William still thinks this is all about playing it “to the bone.” Which brings me to the thing I must admit leaves me troubled: Again and again, this episode suggests the characters are “still in Ford’s game,” that Ford still seems to be controlling it from beyond the grave. My understanding of the season-one finale was that Ford wanted to blow it up and leave it all to chance, but in this episode, the hosts are re-routing the railroad west with a kind of Manifest Destiny zeal, Clementine drags Bernard out to Elsie’s cave, and the young prophecy girl is talking to William yet again. I thought we left all of that behind, but Westworld is doubling down.
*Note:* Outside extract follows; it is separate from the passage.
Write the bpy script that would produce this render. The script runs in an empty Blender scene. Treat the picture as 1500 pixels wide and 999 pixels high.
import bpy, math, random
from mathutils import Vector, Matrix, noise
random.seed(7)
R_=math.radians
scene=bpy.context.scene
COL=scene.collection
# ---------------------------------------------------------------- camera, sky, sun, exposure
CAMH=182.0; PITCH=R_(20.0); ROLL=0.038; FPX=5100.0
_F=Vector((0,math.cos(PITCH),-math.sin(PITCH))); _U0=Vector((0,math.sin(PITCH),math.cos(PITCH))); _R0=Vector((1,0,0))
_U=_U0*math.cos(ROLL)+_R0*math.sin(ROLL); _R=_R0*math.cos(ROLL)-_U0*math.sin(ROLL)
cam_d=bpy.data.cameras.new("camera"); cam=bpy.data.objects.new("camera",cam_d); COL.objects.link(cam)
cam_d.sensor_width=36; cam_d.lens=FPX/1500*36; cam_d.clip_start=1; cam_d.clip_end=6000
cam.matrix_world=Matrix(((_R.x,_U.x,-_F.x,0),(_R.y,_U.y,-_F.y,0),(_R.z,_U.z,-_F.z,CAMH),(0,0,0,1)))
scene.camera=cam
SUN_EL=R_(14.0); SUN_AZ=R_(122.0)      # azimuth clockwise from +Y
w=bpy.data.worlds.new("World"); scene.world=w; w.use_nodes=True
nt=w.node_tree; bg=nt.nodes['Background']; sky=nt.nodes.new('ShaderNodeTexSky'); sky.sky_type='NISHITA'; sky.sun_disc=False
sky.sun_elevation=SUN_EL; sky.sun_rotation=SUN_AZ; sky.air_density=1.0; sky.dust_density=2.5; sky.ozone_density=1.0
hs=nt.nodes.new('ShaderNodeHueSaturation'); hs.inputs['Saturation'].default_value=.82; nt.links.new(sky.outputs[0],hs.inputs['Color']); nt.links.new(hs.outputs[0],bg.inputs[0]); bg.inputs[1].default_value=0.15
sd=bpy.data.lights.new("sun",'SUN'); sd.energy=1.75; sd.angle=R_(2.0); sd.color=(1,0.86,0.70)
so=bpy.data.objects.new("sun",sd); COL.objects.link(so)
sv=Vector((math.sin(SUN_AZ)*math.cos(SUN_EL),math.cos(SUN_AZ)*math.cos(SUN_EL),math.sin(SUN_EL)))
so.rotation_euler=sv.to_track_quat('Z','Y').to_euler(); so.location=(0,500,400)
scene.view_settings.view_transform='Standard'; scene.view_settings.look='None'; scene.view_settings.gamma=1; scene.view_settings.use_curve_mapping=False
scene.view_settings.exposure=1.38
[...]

And it just can’t help but feel … small? Undramatic? Airless? Luckily, the show has one smart play against this instinct when the girl tells William, “If you’re looking forward, you’re looking in the wrong direction.”

And thus, we come to the episode’s last surprise: The escaping female colonizer, Grace, is none other than William’s daughter. With just one simple look, you get so much confrontation, heartache, affinity, and distance between them. It can’t help but remind me of a line earlier in the episode, “You live only as long as the last person who remembers you.” And Grace seems to remember a lot. Which emboldens the lesson that so many great and terrible men need to remember: We are only what we leave behind. So, for William, what he said to Delos is also true for himself. Some men are better off dead.

Random Thoughts

• Despite my issues with length and pacing, this one is beautifully directed by Lisa Joy, who gets full marks in actually understanding cinematic language instead of just going for cool aesthetics.

• Welcome back, Shannon Woodward!

• “I still don’t trust you, but I figure I might need your help.” You can only get away with a few moments like this in your narrative, but right now, a whole lot of relationships in the park depend on it. Oof.

• Another violence reversal with the Chinese railroad workers putting their oppressors under the rails and driving the spikes into them. Still, I couldn’t help but think, “When their bodies decompose, that will hurt the railroad integrity!”

• Who else noticed how they slightly aged-up young William in the second Delos meeting?

• Pretty sure that isn’t how nitro works, but it’s certainly more entertaining.

• Is the third Hemsworth going to do anything this season?

• “If you can’t tell, does it matter?” This line actually gets at one of the strange things about watching Westworld: the cognitive dissonance between the characters on the show and us, the audience. We know things they don’t, but it’s rarely played for dramatic irony. Instead, we just watch the characters’ fascination with not knowing what’s going on. It’s a weird thing to behold.